One reason that Shirley Jackson’s novel is so well-respected and gets recycled again and again is that it’s not just a ghost story. Indeed, there is no ghost actually seen in the novel despite the readers being told time and again by Dr. Montague the evil reputation of this place. For those of you that don’t know the original, Dr. Montague brings in three strangers to help him explore whether Hill House’s reputation as a haunted house is warranted. In the book, he serves as both mentor and expository device explaining the house’s history, but it is Eleanor that is the book’s main protagonist. It is through her eyes that readers watch what is happening in Hill House. Eleanor is a woman who has experienced little in life save for caring for her sick mother. What begins as a grand adventure for Eleanor becomes a series of erratic behaviors and ultimately madness. Hill House doesn’t claim Eleanor in a supernatural sense but it has captivated and imprisoned her mind within its walls. In a cinematic landscape full of jittery CGI spirits, Jackson deftly only requires pounding on the wall and strange messages to show what Hill House is doing to Eleanor’s mind, and readers don’t need to see a ghost to know that Eleanor is being tormented.
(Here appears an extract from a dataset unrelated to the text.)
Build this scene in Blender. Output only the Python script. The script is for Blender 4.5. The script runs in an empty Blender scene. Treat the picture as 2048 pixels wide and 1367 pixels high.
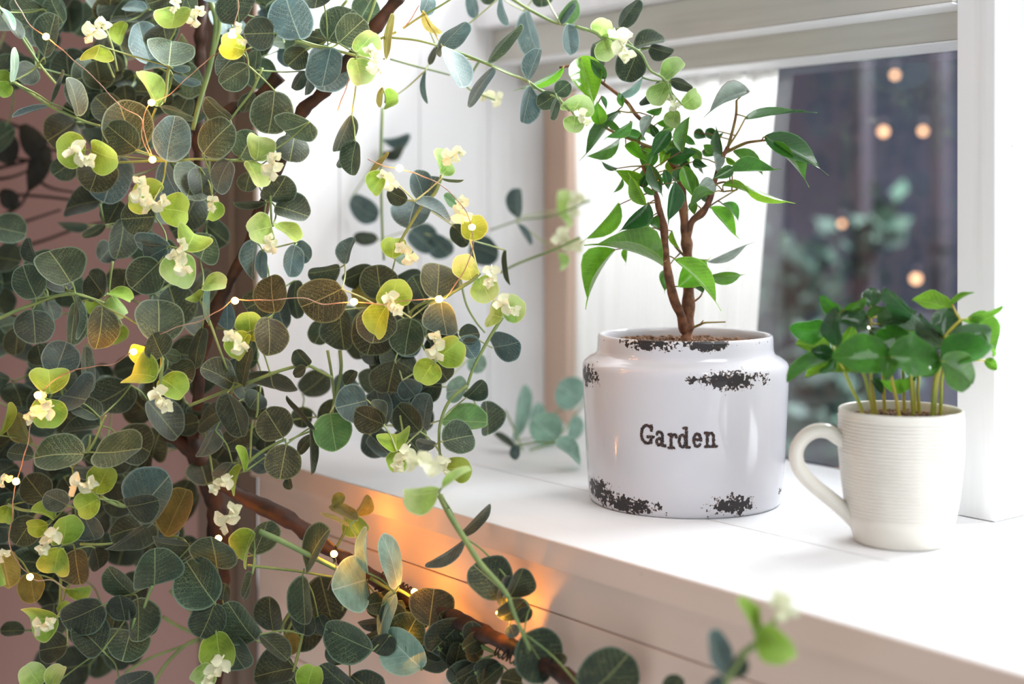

The new series from Netflix is fan-service for those who enjoy the novel, but it is also much more. Eagle-eyed viewers can try to spot the many ghosts that showrunner Michael Flanagan left for readers to find even as they notice characters and scenes that are callbacks to the original novel. Even if the series didn’t have the Hill House name attached, even if it didn’t borrow their characters’ names, this story is a unique ensemble drama on the effects of trauma, the narrative jumping back and forth between the past and present to show what has marked the Crain children and what continues to define them well into adulthood. All the children have their own ways of coping with what went on in that house, from Shirley completely repressing and refusing to discuss it to Luke turning to drugs. Older brother Stephen is writing about their experiences but in a fictionalized way that doesn’t really give him closure. The children are not confronting their experiences in Hill House largely thanks to the dad who has kept secrets about their mother and about the house from them. Much like how Jackson lets “her” Eleanor be the readers’ eyes, the viewers are given a chance to see what has broken each of the Crain children both in the house and outside of it. Eleanor was doomed because she was alone, even with three other people with her. The Crain children are each trying to process their trauma alone, but it is when they come together that the possibility of healing finally emerges. The old argument of book vs. movie is one that will continue as long as books are made into them, but both series and film should be enjoyed as their own entity without the pressure of having to choose.